List of paintings shown in gallery: 1. Beauties in the Moonlight; 2. Heaven III; 3. The Night;. 4. Eyes; 5. Tree Woman; 6. Self-portrait.
The aim of this brief note is not to supply the reader with bibliographical detail on the remarkable Turkish artist Selma Gürbüz who died last week at the relatively young age of 61, but rather to summon up the spirit of her work by translating and paraphrasing a paragraph from an essay the writer Fert Edgü wrote on her a few years ago. Any quick internet search will supply the reader with the details of her life and death and might also suggest that she forged a remarkable and rich body of work. However, the reader will struggle to find anything in English on the nature of that work. The sad fact is that there is very little written in the western languages on the modern artists of Turkey. And so we have recourse to the words of Ferit Edgü, who speaks of her as being:
“An artist who bears no resemblance to any of her peers. In order to find anyone or anything similar to her we should turn, not to the art of our day, but to that of the very distant past. Her world is not that of landscapes, mountain tops, seashores, apples, pears or nudes. Instead it emerges from the grains of Turkish coffee (and therefore from fortune-telling), from the dreamlike creatures of fairy tales, from ghosts, djinns, fairies, from the Mundus Elementaris of the alchemists, from the 1,003 Nights, and from the blacks, whites and greys cast by various spells. She draws sustenance from the Karagöz puppets, from shamans and old talismans, from the mysterious figures of Siyah Qalem, from old Ottoman books on astrology and divination.
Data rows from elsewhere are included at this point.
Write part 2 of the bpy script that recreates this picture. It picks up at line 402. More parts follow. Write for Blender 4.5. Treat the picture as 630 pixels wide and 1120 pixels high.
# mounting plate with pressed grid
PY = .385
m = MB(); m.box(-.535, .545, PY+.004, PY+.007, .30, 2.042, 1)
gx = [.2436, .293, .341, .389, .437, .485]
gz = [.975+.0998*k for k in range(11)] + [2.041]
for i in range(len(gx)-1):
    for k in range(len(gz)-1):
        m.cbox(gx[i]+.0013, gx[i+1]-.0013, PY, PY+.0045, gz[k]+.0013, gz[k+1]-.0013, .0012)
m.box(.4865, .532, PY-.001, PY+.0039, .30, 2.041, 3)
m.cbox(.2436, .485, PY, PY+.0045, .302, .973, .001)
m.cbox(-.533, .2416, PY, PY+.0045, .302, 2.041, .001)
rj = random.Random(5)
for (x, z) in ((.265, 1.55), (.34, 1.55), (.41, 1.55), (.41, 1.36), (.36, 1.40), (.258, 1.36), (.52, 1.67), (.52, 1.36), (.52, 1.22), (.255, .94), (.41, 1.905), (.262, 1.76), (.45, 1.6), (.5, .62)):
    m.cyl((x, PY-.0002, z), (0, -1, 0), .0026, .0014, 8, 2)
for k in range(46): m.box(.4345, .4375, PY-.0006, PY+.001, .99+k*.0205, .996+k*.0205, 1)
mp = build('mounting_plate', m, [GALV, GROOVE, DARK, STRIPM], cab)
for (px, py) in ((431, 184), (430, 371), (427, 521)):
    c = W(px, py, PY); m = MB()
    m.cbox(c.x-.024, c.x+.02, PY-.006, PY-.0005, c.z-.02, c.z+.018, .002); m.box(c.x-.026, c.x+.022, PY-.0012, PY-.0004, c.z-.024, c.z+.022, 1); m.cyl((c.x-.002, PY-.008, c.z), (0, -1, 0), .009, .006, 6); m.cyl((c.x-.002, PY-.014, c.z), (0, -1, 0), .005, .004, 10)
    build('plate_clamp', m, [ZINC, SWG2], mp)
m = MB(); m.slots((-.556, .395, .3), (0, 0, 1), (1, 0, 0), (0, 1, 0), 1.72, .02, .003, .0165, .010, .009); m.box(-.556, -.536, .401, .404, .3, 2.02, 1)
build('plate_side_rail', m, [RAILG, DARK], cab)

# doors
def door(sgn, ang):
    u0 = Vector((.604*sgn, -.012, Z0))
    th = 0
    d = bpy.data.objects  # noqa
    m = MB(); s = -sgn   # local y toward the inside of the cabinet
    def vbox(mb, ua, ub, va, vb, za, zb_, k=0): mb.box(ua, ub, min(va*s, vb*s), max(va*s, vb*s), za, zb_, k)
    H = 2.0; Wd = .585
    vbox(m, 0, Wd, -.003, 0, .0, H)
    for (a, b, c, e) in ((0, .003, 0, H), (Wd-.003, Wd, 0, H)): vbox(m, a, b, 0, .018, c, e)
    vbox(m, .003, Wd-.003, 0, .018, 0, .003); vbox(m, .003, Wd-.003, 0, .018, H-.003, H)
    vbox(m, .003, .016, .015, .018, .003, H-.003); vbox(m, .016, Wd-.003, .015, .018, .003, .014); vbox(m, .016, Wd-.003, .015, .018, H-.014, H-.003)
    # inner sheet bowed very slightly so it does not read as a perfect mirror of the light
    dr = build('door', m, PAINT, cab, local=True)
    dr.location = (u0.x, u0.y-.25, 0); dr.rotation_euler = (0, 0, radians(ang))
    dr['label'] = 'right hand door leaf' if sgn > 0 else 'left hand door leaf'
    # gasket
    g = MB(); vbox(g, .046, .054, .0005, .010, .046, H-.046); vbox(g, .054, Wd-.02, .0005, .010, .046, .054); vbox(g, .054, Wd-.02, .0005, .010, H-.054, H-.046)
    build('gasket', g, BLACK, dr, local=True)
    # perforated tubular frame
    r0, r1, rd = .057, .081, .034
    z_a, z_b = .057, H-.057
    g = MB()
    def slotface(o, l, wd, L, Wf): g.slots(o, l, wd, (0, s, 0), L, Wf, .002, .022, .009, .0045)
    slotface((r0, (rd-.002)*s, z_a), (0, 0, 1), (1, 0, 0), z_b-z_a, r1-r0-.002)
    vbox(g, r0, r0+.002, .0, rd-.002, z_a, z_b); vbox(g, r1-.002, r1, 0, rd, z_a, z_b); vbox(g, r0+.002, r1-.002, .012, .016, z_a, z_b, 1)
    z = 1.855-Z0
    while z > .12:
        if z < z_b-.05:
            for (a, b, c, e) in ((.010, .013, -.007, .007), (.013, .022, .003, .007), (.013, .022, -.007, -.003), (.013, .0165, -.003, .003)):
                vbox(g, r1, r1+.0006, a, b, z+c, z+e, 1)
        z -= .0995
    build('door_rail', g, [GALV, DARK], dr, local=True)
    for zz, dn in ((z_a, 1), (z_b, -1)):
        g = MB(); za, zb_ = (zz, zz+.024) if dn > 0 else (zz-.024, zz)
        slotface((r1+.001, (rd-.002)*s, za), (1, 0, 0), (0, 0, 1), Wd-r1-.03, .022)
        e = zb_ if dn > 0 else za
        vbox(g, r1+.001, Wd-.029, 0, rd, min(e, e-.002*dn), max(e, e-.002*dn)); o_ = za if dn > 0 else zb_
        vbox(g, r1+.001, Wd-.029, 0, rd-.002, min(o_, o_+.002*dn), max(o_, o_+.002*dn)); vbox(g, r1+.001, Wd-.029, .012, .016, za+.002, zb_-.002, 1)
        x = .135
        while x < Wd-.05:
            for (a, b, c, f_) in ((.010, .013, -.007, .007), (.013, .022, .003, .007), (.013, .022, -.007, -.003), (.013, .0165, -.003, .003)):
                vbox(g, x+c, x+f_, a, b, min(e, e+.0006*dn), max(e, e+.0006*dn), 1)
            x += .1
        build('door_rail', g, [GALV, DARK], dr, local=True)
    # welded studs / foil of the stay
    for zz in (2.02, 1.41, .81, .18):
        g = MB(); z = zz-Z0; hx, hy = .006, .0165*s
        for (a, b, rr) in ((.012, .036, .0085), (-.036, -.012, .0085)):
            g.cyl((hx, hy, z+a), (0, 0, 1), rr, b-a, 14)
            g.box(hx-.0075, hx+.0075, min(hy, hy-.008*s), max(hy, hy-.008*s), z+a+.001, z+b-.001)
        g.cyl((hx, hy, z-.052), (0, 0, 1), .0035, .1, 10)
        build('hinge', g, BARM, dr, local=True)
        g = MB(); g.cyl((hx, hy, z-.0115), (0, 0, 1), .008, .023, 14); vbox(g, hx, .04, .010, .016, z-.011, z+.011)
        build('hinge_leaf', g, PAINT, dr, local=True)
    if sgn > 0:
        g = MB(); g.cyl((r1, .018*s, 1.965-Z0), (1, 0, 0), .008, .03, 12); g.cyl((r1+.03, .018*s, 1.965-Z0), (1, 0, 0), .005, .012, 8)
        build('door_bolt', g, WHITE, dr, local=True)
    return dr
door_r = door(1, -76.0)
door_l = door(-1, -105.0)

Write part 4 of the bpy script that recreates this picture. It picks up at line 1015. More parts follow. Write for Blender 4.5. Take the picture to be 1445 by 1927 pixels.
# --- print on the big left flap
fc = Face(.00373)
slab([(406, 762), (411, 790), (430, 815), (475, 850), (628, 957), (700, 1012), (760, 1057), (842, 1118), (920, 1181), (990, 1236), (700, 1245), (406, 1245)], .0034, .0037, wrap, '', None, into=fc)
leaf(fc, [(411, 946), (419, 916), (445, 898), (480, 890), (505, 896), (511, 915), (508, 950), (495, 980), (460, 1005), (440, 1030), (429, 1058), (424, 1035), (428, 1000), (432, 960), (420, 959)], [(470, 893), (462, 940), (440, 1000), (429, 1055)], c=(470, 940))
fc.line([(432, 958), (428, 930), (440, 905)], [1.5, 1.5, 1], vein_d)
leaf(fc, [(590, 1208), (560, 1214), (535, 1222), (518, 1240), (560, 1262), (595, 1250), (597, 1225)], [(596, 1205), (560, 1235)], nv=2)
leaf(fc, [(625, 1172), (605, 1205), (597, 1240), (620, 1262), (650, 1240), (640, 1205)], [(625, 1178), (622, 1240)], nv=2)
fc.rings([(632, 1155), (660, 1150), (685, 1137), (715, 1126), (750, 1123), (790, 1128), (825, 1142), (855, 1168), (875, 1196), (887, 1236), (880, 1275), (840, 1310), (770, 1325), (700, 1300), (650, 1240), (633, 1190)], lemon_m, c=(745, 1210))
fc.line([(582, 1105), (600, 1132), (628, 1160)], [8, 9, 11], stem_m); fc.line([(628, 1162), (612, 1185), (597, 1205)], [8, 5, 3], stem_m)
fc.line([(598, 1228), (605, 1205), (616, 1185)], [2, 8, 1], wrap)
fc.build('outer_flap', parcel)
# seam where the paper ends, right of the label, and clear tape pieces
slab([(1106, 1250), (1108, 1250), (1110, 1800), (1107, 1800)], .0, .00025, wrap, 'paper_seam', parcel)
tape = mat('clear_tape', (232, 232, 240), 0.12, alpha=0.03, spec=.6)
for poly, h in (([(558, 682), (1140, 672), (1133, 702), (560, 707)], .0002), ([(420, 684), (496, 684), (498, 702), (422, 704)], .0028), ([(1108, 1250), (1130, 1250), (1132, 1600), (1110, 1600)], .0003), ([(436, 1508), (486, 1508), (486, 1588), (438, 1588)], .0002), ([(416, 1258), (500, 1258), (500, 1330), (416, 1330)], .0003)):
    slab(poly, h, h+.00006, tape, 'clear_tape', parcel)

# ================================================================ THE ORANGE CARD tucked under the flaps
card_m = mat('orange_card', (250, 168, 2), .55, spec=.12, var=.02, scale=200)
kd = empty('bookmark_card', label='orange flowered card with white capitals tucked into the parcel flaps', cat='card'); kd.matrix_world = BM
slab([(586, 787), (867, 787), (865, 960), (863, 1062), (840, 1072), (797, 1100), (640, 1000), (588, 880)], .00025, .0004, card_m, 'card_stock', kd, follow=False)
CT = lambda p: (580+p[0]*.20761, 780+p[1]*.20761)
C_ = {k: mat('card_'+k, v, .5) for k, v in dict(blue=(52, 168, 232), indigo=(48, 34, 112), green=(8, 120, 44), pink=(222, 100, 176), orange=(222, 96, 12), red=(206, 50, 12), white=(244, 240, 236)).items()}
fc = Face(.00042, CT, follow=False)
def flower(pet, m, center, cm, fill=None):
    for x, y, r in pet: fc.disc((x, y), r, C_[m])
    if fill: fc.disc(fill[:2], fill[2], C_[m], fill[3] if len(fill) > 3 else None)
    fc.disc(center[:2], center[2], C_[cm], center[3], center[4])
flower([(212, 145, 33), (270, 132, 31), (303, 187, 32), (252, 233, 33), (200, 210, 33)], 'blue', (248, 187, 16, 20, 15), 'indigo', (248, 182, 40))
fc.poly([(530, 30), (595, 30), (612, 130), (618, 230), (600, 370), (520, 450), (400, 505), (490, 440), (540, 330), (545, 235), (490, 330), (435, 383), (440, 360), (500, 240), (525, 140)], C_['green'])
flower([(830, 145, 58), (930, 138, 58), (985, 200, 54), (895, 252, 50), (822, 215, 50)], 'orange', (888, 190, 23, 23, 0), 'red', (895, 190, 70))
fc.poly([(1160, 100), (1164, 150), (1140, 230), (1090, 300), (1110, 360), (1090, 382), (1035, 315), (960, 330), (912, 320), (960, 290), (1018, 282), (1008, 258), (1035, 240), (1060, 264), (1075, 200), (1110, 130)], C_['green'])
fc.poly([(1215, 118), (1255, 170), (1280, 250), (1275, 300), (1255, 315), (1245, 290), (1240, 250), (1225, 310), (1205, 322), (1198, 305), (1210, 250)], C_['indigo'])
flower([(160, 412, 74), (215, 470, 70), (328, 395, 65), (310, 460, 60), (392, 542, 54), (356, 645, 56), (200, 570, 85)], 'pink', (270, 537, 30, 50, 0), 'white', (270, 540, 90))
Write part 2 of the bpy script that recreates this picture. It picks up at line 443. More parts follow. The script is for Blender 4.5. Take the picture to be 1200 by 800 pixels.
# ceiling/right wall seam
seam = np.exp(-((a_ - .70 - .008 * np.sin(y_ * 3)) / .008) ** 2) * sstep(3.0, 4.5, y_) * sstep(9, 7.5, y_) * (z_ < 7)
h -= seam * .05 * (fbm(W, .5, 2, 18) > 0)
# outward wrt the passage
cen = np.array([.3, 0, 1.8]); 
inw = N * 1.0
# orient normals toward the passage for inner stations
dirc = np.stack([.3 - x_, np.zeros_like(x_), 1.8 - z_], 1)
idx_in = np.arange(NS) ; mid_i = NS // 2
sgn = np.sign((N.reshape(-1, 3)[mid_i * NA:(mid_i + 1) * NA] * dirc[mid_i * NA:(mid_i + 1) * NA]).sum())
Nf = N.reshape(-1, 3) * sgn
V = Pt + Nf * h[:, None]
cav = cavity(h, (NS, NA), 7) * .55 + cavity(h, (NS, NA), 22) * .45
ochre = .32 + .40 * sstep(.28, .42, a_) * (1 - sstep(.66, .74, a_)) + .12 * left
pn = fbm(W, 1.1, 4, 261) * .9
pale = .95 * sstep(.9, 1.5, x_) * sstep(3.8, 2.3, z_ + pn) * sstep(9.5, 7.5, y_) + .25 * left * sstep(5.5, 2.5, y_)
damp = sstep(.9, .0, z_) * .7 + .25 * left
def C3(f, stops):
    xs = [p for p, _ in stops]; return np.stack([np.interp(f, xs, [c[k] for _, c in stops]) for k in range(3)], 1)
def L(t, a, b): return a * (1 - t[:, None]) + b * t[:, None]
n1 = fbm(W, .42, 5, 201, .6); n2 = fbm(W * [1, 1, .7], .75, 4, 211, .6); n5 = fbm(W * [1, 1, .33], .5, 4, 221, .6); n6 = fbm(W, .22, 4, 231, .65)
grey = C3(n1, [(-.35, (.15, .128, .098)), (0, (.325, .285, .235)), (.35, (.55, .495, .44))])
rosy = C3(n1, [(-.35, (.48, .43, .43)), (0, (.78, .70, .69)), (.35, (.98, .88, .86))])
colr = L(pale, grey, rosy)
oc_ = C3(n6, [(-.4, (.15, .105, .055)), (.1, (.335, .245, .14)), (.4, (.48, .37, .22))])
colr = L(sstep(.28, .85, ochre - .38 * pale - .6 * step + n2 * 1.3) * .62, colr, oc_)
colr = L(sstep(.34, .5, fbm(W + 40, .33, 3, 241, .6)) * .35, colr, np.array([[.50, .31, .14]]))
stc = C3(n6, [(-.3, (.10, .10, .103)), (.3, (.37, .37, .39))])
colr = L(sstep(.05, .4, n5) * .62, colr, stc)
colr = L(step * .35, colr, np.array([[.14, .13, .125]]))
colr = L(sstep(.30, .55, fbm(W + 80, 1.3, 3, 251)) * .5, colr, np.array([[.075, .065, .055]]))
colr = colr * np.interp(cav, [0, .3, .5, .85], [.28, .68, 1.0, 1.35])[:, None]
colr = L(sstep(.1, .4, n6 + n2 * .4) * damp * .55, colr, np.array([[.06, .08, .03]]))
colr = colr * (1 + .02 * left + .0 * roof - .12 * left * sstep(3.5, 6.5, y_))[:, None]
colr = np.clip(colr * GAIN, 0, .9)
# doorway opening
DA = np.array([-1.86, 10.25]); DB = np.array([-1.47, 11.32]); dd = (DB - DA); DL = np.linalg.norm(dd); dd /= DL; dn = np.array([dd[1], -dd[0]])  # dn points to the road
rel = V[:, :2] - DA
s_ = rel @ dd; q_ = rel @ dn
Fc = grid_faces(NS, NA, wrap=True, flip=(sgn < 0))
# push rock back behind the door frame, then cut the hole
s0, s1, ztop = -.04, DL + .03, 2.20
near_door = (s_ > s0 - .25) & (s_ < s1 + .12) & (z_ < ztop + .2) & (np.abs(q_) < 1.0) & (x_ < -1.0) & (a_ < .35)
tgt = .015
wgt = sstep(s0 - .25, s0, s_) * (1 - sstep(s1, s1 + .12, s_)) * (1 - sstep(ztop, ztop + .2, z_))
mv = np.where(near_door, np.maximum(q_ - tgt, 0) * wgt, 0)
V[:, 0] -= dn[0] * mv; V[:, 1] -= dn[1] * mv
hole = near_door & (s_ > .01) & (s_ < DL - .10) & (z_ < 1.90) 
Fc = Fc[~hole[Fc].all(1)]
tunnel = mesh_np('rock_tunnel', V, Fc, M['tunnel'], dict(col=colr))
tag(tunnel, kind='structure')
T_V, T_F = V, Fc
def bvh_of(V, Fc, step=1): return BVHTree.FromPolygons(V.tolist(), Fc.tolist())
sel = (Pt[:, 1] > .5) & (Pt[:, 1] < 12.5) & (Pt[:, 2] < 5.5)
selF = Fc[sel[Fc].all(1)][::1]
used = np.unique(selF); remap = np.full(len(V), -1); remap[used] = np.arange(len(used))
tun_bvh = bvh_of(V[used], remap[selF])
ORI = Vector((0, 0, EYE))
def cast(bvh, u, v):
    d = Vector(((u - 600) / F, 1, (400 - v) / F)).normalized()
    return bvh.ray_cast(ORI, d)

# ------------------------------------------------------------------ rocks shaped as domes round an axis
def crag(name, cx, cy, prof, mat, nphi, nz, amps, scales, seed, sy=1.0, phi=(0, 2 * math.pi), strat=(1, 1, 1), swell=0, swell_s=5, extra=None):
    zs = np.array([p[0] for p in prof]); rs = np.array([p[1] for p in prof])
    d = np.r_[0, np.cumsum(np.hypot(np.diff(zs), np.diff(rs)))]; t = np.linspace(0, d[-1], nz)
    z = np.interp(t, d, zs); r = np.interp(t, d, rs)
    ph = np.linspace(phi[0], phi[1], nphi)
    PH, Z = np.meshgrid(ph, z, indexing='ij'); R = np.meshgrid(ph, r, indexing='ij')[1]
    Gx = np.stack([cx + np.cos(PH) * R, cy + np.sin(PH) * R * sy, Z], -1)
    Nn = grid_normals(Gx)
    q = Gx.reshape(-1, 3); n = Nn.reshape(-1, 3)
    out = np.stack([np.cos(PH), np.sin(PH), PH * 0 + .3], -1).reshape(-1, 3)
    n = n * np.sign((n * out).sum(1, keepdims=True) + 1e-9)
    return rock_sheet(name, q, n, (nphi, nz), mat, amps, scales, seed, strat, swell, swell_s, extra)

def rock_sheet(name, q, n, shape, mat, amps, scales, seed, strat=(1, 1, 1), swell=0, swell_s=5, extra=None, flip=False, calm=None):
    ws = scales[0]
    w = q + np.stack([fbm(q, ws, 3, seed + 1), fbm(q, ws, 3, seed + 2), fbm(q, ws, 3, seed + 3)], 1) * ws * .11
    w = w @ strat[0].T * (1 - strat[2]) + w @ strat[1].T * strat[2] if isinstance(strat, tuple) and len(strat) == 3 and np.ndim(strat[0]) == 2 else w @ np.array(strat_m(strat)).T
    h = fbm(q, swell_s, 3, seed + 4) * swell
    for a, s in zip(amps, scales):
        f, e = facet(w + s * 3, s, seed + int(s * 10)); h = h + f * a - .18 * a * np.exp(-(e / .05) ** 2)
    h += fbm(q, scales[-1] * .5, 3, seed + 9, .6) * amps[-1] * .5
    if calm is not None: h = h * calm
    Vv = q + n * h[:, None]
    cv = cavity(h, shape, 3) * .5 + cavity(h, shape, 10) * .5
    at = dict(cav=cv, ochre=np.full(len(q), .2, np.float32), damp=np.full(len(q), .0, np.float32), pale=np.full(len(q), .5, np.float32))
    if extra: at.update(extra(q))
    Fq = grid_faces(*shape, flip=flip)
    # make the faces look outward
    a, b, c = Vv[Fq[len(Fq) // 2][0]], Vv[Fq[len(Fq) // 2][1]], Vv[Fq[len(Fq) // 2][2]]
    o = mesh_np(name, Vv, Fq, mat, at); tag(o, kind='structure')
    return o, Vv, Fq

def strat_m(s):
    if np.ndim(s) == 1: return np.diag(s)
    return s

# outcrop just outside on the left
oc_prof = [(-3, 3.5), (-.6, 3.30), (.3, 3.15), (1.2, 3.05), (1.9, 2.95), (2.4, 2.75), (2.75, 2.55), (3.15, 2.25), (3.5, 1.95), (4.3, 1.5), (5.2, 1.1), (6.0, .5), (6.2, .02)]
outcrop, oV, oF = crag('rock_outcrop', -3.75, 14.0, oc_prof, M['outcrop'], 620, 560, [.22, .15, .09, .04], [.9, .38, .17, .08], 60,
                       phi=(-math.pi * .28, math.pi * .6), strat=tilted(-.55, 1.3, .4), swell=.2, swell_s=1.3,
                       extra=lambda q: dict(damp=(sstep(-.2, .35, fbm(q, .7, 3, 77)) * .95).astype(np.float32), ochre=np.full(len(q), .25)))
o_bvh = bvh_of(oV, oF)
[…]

In her art these inspirations are used either as a starting or a finishing point”.
He goes onto to say that Gürbüz, by weaving all of the aforementioned elements together, creates both a world and a mythology of her own, and adds that “these figures she carries out of a medieval darkness dance shamanistic dances on the hide of modernity. So much so that the viewer feels that they are not of the past but are, in fact, signposts to the future”.
Her early death has robbed us, her viewers, of fresh signposts to a future that currently feels more uncertain than ever.
Work Cited:
Semla Gürbüz’ün Büyüler, Tılsımlar Ülkesinde Bir Gezinti. Sel Yayınları, İstanbul. 2011.